Yıllardır Küçükkuyu'ya gide gele 'zeytinin faziletlerini' yerinde görüp anlama imkanı buldum. Kutsal kitapların içinde geçen, dalıyla barışa, tanesiyle sağlığa hizmet eden zeytin gerçekten de büyük bir nimet.
Ancak son yıllarda zeytin üreticisi çaresiz. Çünkü ürünleri para etmiyor. Sizin marketlerde litresini 14-15 liraya aldığınız zeytinin, toptancıya satış ücreti sadece 4-5 lira...

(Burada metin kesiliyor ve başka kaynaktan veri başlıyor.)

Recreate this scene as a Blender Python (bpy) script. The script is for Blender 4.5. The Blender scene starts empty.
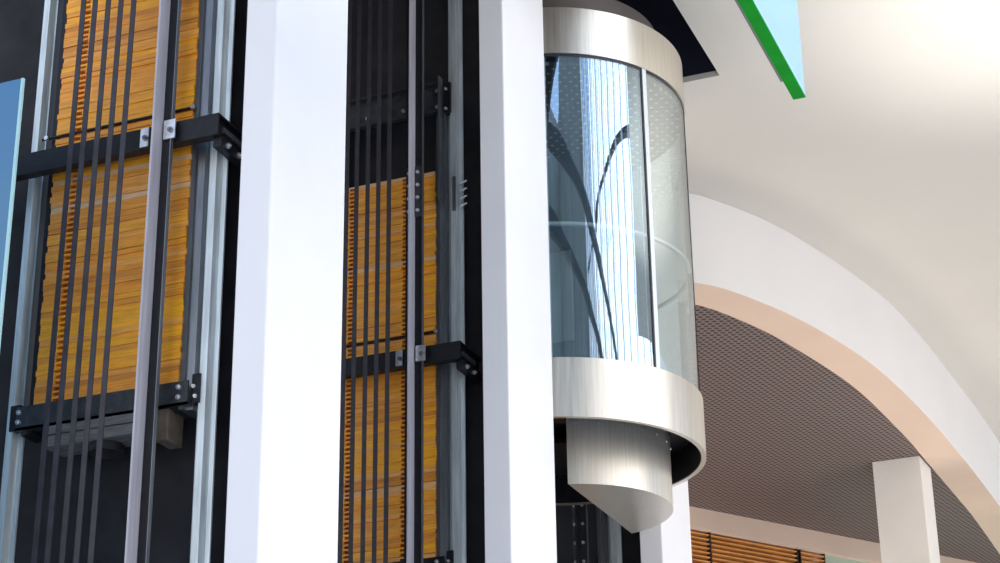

Zeytin yıllardır para etmemesine rağmen işleme maliyeti ve toplama işçiliği her yıl zam görüyor. Bu durum, zeytinciliği cazip bir meslek olmaktan çıkardığı gibi, İtalya ve Yunanistan ile rekabette ülkemizi geriye düşürüyor.
Peki, malı para etmeyen zeytinci ne yapıyor?
Zeytinliklerini parselleyip müteahhide satıyor. Yazları, Kuzey Ege'ye indiğimde yüreğimin cız etmesi de bu yüzden. Bir sene önce şahane birer zeytinlik olan o güzelim yeşil alanlar, yerini kaba saba tatil sitelerine bırakmış oluyor. Ve 'Türkiye'nin oksijen çadırı' olarak bilinen Kaz Dağları'nın giderek 'nefesi' kesiliyor.
Bu durumun farkına varan Küçükkuyu Belediyesi, Başkan Cengiz Balkan'ın himayesinde dört yıldır 'Zeytin Kurtuluş Şenlikleri'düzenliyor. Bu seneki de 20 Şubat Çarşamba günü düzenlenecek.
Pek çok il ve ilçe, yılın belirli tarihlerinde 'kurtuluş günlerini' kutlar. İnşallah Küçükkuyu da yakında 'zeytinin kurtuluşunu' gerçekten kutlama mutluluğuna erişir!